Scripture (the surviving account of how our ancient forebears in the faith grappled with the revelation of the ineffable God and the demands it made upon them) and Tradition (the history of our ongoing journey with that God and those demands, aided by the Holy Spirit) have to be viewed in the light of Reason. And reason asks, in our present social and historical context:

(1) Why would God, who created an immensely complex world that includes amazing sexual complexity and fluidity in animals as well as in humans, want to condemn same-sex attraction and behavior? Most moral and ethical commandments seem to be based on preventing harm and encouraging human flourishing and care for the world. How would the existence of homoerotic feeling, the expression of that feeling, and the bonding of two people on the basis of it, constitute an offense against divine order? How would it be harmful to creation? Who would be damaged by it, and how?
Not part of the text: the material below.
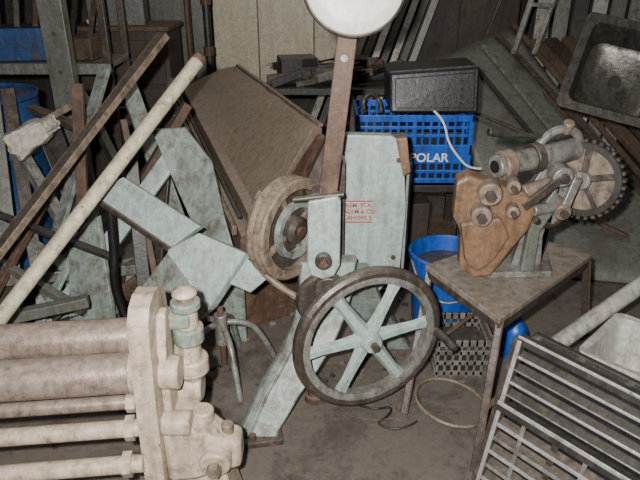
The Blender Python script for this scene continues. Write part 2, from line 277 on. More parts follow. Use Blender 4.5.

(2) To the person who opposes same-sex marriage, who accuses those in favor of it of being self-interested: What do you yourself have at stake here? How would your world be damaged by the extension of blessings to same-sex unions and families?

Scott Fisher

Episcopalians speak often of the importance of the three legged stool of scripture,tradition,and reason. All true, but we’ve latched on to that reason horse and ridden it into the ground. Reason cannot answer question #1 it seems to me. Isaiah 55 reminds us that God’s thoughts and ways are infinitely more complex than ours. There are questions like these that can’t be answered,but we know that God’s word is unambiguously negative on homosexual practice in both the Old and New Testaments.
Well while the ancients were primitive they weren’t stupid. God chose these people to communicate His will to all His people going forward in time which means us!
Question #2 is another matter. God has called us to be faithful to His word and commandments. His word prohibits homosexual practice and calls for marriage to be only between one man and one woman. Faithful Christians who oppose homosexual practice and homosexual marriage are being obedient to God, not disobedient, and rejecting sinful behavior. Fidelity to God is what’s at stake.

Jean Lall

There is not much point in discussing this matter as our premises are incompatible. It’s apparent that you actually do believe that “God’s word” = the Bible, which was apparently dropped immaculately from Heaven with full instructions as to how human beings are to conduct their lives forever afterwards. Where is your evidence for the “one man, one woman” restriction, when the Bible is full of other (sometimes very weird) forms of marriage? You are talking past all the evidence here. But I appreciate your stating what your agenda is: to preserve your particular understanding of religious truth and of obedience to God. Conveniently, this understanding enables you to feel righteous about your view of homosexual relationships.

David Streever

Why do so many linguists disagree with you on this? There is a wealth of linguistic analysis positing that God is surprisingly mum on the type of committed same-sex marriages people are currently having. If it’s possible, if not likely, that those early writings were condemning specific practices that are alien to modern same-sex couples in committed marriages, why take the least possible open interpretation?